**SHORT EXERCISE**.
Nothing in the data should change when you return it, but leave the pictures out.

**MATERIAL PROVIDED**.
════

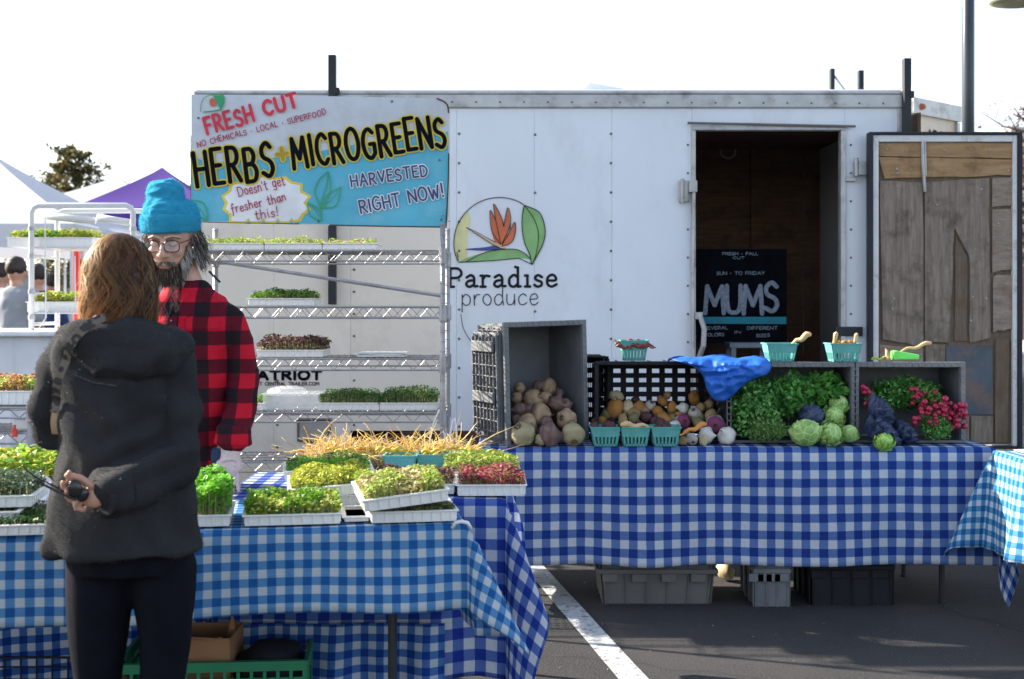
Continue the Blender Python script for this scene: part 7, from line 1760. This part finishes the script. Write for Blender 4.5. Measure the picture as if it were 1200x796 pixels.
# brick building at the right edge, beyond the van
bD = 34
t = thing('brick_building', 'red brick building at the right edge behind the van', 'building', (X(1190, bD)+5, bD+4, 0)); m_br, tt, bb = nodes('brickwork'); br = tt.nodes.new("ShaderNodeTexBrick"); br.inputs['Scale'].default_value = 4.2
mp = tt.nodes.new("ShaderNodeMapping"); mp.inputs['Rotation'].default_value = (R(90), 0, 0); lk(tt, coord(tt), mp.inputs[0]); lk(tt, mp.outputs[0], br.inputs[0]); br.inputs[1].default_value = (.30, .10, .06, 1); br.inputs[2].default_value = (.22, .07, .045, 1); br.inputs[3].default_value = (.4, .36, .32, 1); lk(tt, br.outputs[0], bb.inputs['Base Color'])
x0 = X(1189, bD); z1 = Z(163, bD); w_ = MB().b2((x0, bD, 0), (x0+12, bD+8, z1)).build('wall', m_br, t); MB().b2((x0-.15, bD-.15, z1), (x0+12.2, bD+8.2, z1+.3)).build('roof', m_alu, t)
MB().b2((x0-.05, bD-1.5, Z(238, bD)), (x0+12, bD-.001, Z(232, bD))).build('awning', M('dark_awning', (.03, .035, .05)), t)
for i in range(4): q = MB().b2((x0+.3+i*2.8, bD-.04, .9), (x0+2.3+i*2.8, bD+.01, 3.0)).build('window', m_std, t); MB().b2((x0+.4+i*2.8, bD-.05, 1.0), (x0+2.2+i*2.8, bD-.042, 2.9)).build('pane', M('dark_pane', (.04, .05, .07), rough=.1), q)
# ------------------------------------------------------------ trees
m_bark = M('bark', (.09, .065, .045), rough=.95, var=.35, scale=9, bump=.6)
def tree(name, label, x, y, h, cr, pal, nleaf, leaf, seed, crown0=.3, conic=0, branches=46, sparse=1.0):
    rg = random.Random(seed); t = thing(name, label, 'tree', (x, y, 0)); m = MB(); tp = []
    m.tube([(0, 0, 0), (.02*h*rg.uniform(-1, 1), 0, h*.4), (0, .01*h, h*.97)], [h*.022, h*.014, h*.002], 8)
    ends = []
    for k in range(branches):
        f = crown0+(1-crown0)*(k+.5)/branches; a = k*2.4+rg.uniform(-.4, .4)
        if conic: L = cr*(1.1-(f-crown0)/(1-crown0))**.8*rg.uniform(.55, 1.15)
        else: L = cr*math.sqrt(max(.05, 1-((f-crown0)/(1-crown0)*1.6-.6)**2))*rg.uniform(.5, 1.15)
        s = Vector((0, 0, h*f*.95)); d = Vector((math.cos(a), math.sin(a), rg.uniform(.15, .7)))
        mid = s+d*L*.5+Vector((0, 0, -.05*L)); e = s+d*L+Vector((0, 0, .1*L)); m.tube([s, mid, e], [h*.006, h*.003, h*.001], 5); ends += [(s.lerp(e, q), L*.16*(1.2-q*.4)) for q in (.45, .65, .82, 1.0)]
        for q in range(3):
            b0 = s.lerp(e, .5+.15*q); dd_ = Vector((rg.uniform(-1, 1), rg.uniform(-1, 1), rg.uniform(0, 1)))*L*.3; m.tube([b0, b0+dd_], [h*.002, h*.0007], 4); ends.append((b0+dd_, L*.13))
    m.build('trunk', m_bark, t, local=True)
    rn = np.random.default_rng(seed); C_ = []
    per = max(1, int(nleaf/len(ends)))
    for e, r in ends:
        if rg.random() > sparse: continue
        C_.append(np.array(e)+rn.normal(0, 1, (per, 3))*r*np.array([1, 1, .7]))
    C_ = np.vstack(C_); V, Fa, cc = leaf_arrays(C_, leaf, .6, .3, pal, .35, rng=rn); tag(from_np('crown', V, Fa, m_leaf, t, cc, local=True), kind='stuff'); return t
TG = ((.10, .10, .035), (.14, .12, .04), (.07, .08, .03), (.18, .13, .05))
tree('conifer_tree', 'ragged olive green tree rising behind the white tents', X(88, 48), 48, Z(166, 48), 1.55, TG, 9000, .16, 3, .25, 0, 60)
tree('conifer_tree', 'smaller olive tree leaning left beside the ragged tree', X(66, 50), 50, Z(182, 50), .85, TG, 3000, .15, 5, .45, 0, 30, .85)
tree('bare_tree', 'thin nearly bare tree behind the small white tent', X(150, 55), 55, Z(205, 55), 1.6, ((.22, .16, .12), (.16, .12, .1)), 900, .10, 8, .3, 0, 50, .6)
tree('autumn_tree', 'bare pinkish autumn tree at the right edge above the van', X(1206, 24), 24, Z(112, 24), 1.25, ((.34, .13, .10), (.28, .10, .08), (.4, .2, .15)), 1500, .055, 12, .4, 0, 60, .8)
for k, (px, D_, py, cr) in enumerate(((-30, 62, 225, 2.6), (250, 60, 215, 2.2), (330, 66, 205, 2.8), (820, 70, 200, 3), (1260, 60, 180, 3.2))):
    tree('leafy_tree', ['green tree at the far left beyond the tents', 'green tree hidden behind the painted sign', 'green tree behind the trailer nose', 'green tree far behind the trailer doorway', 'green tree beyond the brick building at right'][k], X(px, D_), D_, Z(py, D_), cr, TG, 3500, .22, 20+k, .3)
# two birds
for k, (px, py) in enumerate(((1148, 149),)):
    m = MB().ell((0, 0, 0), (.03, .10, .03), 8, 6).add([(0, -.03, 0), (-.16, .02, .07), (0, .04, .01)], [(0, 1, 2)]).add([(0, -.03, 0), (.10, .02, .12), (0, .04, .01)], [(0, 1, 2)])
    m.xf(Matrix.Translation(P(px, py, 22)) @ Matrix.Scale(.8, 4)); tag(m.build('bird', m_black, loc=P(px, py, 22)), 'tiny dark bird in the sky right of the lamp post', 'bird')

════

**EXERCISE SOLUTION**.
Continue the Blender Python script for this scene: part 7, from line 1760. This part finishes the script. Write for Blender 4.5. Measure the picture as if it were 1200x796 pixels.
# brick building at the right edge, beyond the van
bD = 34
t = thing('brick_building', 'red brick building at the right edge behind the van', 'building', (X(1190, bD)+5, bD+4, 0)); m_br, tt, bb = nodes('brickwork'); br = tt.nodes.new("ShaderNodeTexBrick"); br.inputs['Scale'].default_value = 4.2
mp = tt.nodes.new("ShaderNodeMapping"); mp.inputs['Rotation'].default_value = (R(90), 0, 0); lk(tt, coord(tt), mp.inputs[0]); lk(tt, mp.outputs[0], br.inputs[0]); br.inputs[1].default_value = (.30, .10, .06, 1); br.inputs[2].default_value = (.22, .07, .045, 1); br.inputs[3].default_value = (.4, .36, .32, 1); lk(tt, br.outputs[0], bb.inputs['Base Color'])
x0 = X(1189, bD); z1 = Z(163, bD); w_ = MB().b2((x0, bD, 0), (x0+12, bD+8, z1)).build('wall', m_br, t); MB().b2((x0-.15, bD-.15, z1), (x0+12.2, bD+8.2, z1+.3)).build('roof', m_alu, t)
MB().b2((x0-.05, bD-1.5, Z(238, bD)), (x0+12, bD-.001, Z(232, bD))).build('awning', M('dark_awning', (.03, .035, .05)), t)
for i in range(4): q = MB().b2((x0+.3+i*2.8, bD-.04, .9), (x0+2.3+i*2.8, bD+.01, 3.0)).build('window', m_std, t); MB().b2((x0+.4+i*2.8, bD-.05, 1.0), (x0+2.2+i*2.8, bD-.042, 2.9)).build('pane', M('dark_pane', (.04, .05, .07), rough=.1), q)
# ------------------------------------------------------------ trees
m_bark = M('bark', (.09, .065, .045), rough=.95, var=.35, scale=9, bump=.6)
def tree(name, label, x, y, h, cr, pal, nleaf, leaf, seed, crown0=.3, conic=0, branches=46, sparse=1.0):
    rg = random.Random(seed); t = thing(name, label, 'tree', (x, y, 0)); m = MB(); tp = []
    m.tube([(0, 0, 0), (.02*h*rg.uniform(-1, 1), 0, h*.4), (0, .01*h, h*.97)], [h*.022, h*.014, h*.002], 8)
    ends = []
    for k in range(branches):
        f = crown0+(1-crown0)*(k+.5)/branches; a = k*2.4+rg.uniform(-.4, .4)
        if conic: L = cr*(1.1-(f-crown0)/(1-crown0))**.8*rg.uniform(.55, 1.15)
        else: L = cr*math.sqrt(max(.05, 1-((f-crown0)/(1-crown0)*1.6-.6)**2))*rg.uniform(.5, 1.15)
        s = Vector((0, 0, h*f*.95)); d = Vector((math.cos(a), math.sin(a), rg.uniform(.15, .7)))
        mid = s+d*L*.5+Vector((0, 0, -.05*L)); e = s+d*L+Vector((0, 0, .1*L)); m.tube([s, mid, e], [h*.006, h*.003, h*.001], 5); ends += [(s.lerp(e, q), L*.16*(1.2-q*.4)) for q in (.45, .65, .82, 1.0)]
        for q in range(3):
            b0 = s.lerp(e, .5+.15*q); dd_ = Vector((rg.uniform(-1, 1), rg.uniform(-1, 1), rg.uniform(0, 1)))*L*.3; m.tube([b0, b0+dd_], [h*.002, h*.0007], 4); ends.append((b0+dd_, L*.13))
    m.build('trunk', m_bark, t, local=True)
    rn = np.random.default_rng(seed); C_ = []
    per = max(1, int(nleaf/len(ends)))
    for e, r in ends:
        if rg.random() > sparse: continue
        C_.append(np.array(e)+rn.normal(0, 1, (per, 3))*r*np.array([1, 1, .7]))
    C_ = np.vstack(C_); V, Fa, cc = leaf_arrays(C_, leaf, .6, .3, pal, .35, rng=rn); tag(from_np('crown', V, Fa, m_leaf, t, cc, local=True), kind='stuff'); return t
TG = ((.10, .10, .035), (.14, .12, .04), (.07, .08, .03), (.18, .13, .05))
tree('conifer_tree', 'ragged olive green tree rising behind the white tents', X(88, 48), 48, Z(166, 48), 1.55, TG, 9000, .16, 3, .25, 0, 60)
tree('conifer_tree', 'smaller olive tree leaning left beside the ragged tree', X(66, 50), 50, Z(182, 50), .85, TG, 3000, .15, 5, .45, 0, 30, .85)
tree('bare_tree', 'thin nearly bare tree behind the small white tent', X(150, 55), 55, Z(205, 55), 1.6, ((.22, .16, .12), (.16, .12, .1)), 900, .10, 8, .3, 0, 50, .6)
tree('autumn_tree', 'bare pinkish autumn tree at the right edge above the van', X(1206, 24), 24, Z(112, 24), 1.25, ((.34, .13, .10), (.28, .10, .08), (.4, .2, .15)), 1500, .055, 12, .4, 0, 60, .8)
for k, (px, D_, py, cr) in enumerate(((-30, 62, 225, 2.6), (250, 60, 215, 2.2), (330, 66, 205, 2.8), (820, 70, 200, 3), (1260, 60, 180, 3.2))):
    tree('leafy_tree', ['green tree at the far left beyond the tents', 'green tree hidden behind the painted sign', 'green tree behind the trailer nose', 'green tree far behind the trailer doorway', 'green tree beyond the brick building at right'][k], X(px, D_), D_, Z(py, D_), cr, TG, 3500, .22, 20+k, .3)
# two birds
for k, (px, py) in enumerate(((1148, 149),)):
    m = MB().ell((0, 0, 0), (.03, .10, .03), 8, 6).add([(0, -.03, 0), (-.16, .02, .07), (0, .04, .01)], [(0, 1, 2)]).add([(0, -.03, 0), (.10, .02, .12), (0, .04, .01)], [(0, 1, 2)])
    m.xf(Matrix.Translation(P(px, py, 22)) @ Matrix.Scale(.8, 4)); tag(m.build('bird', m_black, loc=P(px, py, 22)), 'tiny dark bird in the sky right of the lamp post', 'bird')